Rows from a dataset:
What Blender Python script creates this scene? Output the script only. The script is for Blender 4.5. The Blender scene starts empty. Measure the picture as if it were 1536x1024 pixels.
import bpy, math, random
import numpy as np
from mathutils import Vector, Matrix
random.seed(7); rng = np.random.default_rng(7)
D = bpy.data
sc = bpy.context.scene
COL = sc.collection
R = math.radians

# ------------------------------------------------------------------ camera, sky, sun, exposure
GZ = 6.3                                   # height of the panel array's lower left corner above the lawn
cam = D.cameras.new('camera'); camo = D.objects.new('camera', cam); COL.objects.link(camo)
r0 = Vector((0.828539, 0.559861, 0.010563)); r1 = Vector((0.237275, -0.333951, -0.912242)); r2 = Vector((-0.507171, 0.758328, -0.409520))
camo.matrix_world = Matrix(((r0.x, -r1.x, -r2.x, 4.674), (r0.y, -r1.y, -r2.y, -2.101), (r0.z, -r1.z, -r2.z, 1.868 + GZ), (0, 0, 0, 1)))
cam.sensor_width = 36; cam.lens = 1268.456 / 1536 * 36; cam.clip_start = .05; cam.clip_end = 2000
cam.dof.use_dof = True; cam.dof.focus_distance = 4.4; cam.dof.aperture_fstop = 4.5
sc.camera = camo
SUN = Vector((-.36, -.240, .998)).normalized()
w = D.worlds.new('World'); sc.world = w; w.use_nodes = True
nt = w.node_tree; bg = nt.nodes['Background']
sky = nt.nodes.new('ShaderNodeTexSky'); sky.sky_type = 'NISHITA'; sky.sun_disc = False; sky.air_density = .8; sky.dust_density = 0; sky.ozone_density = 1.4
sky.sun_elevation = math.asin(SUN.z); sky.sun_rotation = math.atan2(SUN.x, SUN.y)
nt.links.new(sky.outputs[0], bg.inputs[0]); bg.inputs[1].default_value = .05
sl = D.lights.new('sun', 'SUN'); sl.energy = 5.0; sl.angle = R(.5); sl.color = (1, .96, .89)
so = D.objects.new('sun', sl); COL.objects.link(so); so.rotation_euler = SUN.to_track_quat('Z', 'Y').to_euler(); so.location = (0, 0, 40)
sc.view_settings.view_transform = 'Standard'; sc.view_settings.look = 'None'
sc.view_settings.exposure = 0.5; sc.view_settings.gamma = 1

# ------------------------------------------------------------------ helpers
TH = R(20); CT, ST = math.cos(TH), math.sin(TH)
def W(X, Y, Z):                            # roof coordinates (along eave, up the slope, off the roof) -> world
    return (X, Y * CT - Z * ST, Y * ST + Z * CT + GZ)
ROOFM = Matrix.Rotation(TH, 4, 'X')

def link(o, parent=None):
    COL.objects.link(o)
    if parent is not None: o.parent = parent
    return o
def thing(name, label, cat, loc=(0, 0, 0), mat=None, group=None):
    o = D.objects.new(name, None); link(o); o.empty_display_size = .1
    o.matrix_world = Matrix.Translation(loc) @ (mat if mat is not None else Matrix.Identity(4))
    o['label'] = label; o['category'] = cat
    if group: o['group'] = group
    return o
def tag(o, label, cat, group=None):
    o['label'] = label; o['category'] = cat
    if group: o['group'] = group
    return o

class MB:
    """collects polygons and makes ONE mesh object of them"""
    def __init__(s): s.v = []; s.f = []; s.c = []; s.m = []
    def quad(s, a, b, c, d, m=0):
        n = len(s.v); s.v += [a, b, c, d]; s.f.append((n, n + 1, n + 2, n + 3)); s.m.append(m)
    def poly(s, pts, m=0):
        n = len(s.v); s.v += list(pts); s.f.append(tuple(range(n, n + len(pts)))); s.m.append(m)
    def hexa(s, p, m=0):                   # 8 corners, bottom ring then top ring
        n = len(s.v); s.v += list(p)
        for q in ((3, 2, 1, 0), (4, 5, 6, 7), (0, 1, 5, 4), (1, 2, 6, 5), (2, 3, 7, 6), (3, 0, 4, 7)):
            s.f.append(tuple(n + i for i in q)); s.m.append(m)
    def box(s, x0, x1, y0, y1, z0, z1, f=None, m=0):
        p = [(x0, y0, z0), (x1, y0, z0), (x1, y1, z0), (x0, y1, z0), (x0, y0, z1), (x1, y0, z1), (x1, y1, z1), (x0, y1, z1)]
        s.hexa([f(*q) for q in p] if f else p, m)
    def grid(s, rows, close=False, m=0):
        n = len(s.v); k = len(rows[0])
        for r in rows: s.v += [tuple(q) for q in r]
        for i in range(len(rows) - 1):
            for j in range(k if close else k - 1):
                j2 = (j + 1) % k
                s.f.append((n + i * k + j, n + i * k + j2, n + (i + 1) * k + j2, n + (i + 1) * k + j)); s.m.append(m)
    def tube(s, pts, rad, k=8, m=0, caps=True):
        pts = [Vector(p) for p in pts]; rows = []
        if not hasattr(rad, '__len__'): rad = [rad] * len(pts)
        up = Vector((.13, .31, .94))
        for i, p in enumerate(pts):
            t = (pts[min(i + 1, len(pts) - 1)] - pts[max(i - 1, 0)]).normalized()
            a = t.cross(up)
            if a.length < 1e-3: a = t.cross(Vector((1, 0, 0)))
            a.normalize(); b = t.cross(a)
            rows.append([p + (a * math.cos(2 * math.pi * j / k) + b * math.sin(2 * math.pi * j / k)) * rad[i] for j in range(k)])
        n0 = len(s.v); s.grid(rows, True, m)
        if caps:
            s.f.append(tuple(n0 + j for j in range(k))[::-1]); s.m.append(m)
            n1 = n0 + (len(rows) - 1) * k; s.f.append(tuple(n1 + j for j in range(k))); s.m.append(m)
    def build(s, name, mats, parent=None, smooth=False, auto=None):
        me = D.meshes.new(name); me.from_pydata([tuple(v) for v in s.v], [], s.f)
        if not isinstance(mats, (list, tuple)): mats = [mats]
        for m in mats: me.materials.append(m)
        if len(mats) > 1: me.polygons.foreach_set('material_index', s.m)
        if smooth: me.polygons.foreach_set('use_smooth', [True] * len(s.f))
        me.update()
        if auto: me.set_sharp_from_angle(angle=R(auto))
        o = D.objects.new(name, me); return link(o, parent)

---

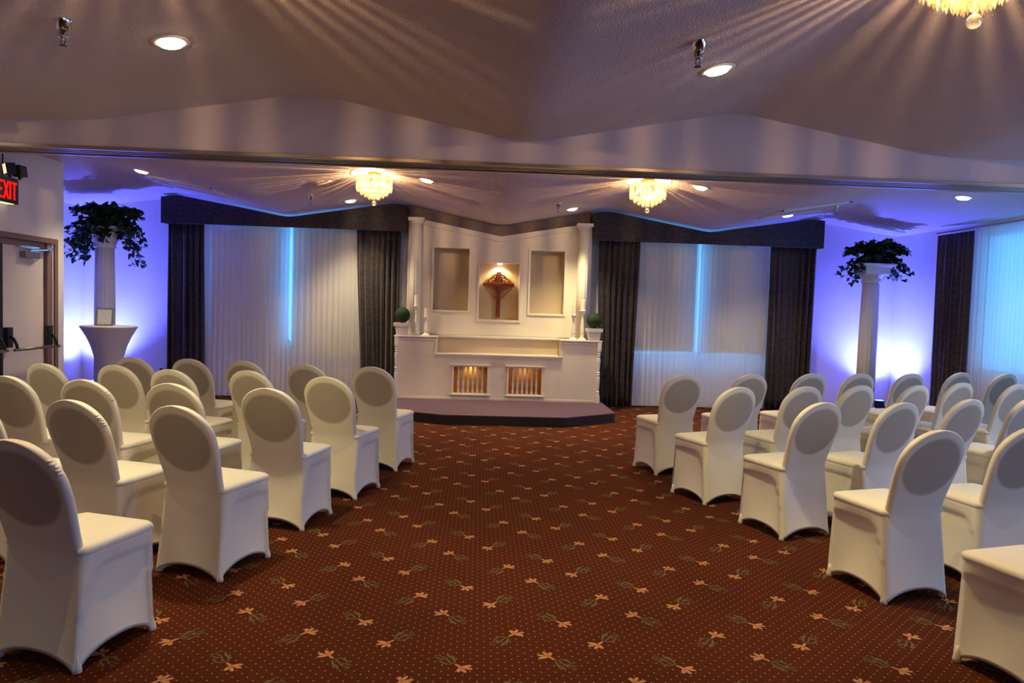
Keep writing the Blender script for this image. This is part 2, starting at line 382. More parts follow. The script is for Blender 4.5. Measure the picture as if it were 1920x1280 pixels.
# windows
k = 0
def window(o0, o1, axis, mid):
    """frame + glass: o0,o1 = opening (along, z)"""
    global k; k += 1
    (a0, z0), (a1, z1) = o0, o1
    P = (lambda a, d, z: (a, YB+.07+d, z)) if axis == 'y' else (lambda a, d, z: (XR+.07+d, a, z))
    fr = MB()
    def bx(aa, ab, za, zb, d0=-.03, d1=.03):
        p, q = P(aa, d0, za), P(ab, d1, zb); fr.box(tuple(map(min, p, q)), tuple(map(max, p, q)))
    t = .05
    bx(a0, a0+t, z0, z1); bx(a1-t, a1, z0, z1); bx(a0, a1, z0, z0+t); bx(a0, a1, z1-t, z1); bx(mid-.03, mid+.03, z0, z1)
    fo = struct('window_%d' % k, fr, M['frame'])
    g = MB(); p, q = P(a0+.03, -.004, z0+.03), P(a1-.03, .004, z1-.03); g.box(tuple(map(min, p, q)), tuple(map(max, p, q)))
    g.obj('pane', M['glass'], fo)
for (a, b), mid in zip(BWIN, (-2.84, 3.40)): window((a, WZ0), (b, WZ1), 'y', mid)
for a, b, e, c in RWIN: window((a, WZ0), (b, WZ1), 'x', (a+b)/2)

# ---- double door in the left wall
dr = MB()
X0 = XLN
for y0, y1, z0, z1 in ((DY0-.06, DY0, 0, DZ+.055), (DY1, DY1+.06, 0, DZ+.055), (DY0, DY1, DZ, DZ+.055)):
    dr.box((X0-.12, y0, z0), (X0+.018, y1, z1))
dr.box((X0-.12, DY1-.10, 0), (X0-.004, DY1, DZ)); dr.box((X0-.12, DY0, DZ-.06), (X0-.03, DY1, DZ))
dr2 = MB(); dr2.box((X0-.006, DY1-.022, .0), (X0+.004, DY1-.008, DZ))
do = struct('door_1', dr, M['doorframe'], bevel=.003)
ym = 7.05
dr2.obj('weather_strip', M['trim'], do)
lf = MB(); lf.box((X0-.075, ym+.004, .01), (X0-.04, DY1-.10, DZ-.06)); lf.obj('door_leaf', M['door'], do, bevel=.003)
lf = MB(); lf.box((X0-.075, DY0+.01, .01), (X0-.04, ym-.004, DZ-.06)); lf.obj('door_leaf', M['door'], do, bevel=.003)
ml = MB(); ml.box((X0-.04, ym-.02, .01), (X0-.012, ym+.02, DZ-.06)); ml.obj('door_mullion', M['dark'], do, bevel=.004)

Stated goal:
The lines to transcribe begin at the line with "Keep writing the" and end at the line with "for a, b, e, c"; copy them exactly, both ends included.

Correct output:
Keep writing the Blender script for this image. This is part 2, starting at line 382. More parts follow. The script is for Blender 4.5. Measure the picture as if it were 1920x1280 pixels.
# windows
k = 0
def window(o0, o1, axis, mid):
    """frame + glass: o0,o1 = opening (along, z)"""
    global k; k += 1
    (a0, z0), (a1, z1) = o0, o1
    P = (lambda a, d, z: (a, YB+.07+d, z)) if axis == 'y' else (lambda a, d, z: (XR+.07+d, a, z))
    fr = MB()
    def bx(aa, ab, za, zb, d0=-.03, d1=.03):
        p, q = P(aa, d0, za), P(ab, d1, zb); fr.box(tuple(map(min, p, q)), tuple(map(max, p, q)))
    t = .05
    bx(a0, a0+t, z0, z1); bx(a1-t, a1, z0, z1); bx(a0, a1, z0, z0+t); bx(a0, a1, z1-t, z1); bx(mid-.03, mid+.03, z0, z1)
    fo = struct('window_%d' % k, fr, M['frame'])
    g = MB(); p, q = P(a0+.03, -.004, z0+.03), P(a1-.03, .004, z1-.03); g.box(tuple(map(min, p, q)), tuple(map(max, p, q)))
    g.obj('pane', M['glass'], fo)
for (a, b), mid in zip(BWIN, (-2.84, 3.40)): window((a, WZ0), (b, WZ1), 'y', mid)
for a, b, e, c in RWIN: window((a, WZ0), (b, WZ1), 'x', (a+b)/2)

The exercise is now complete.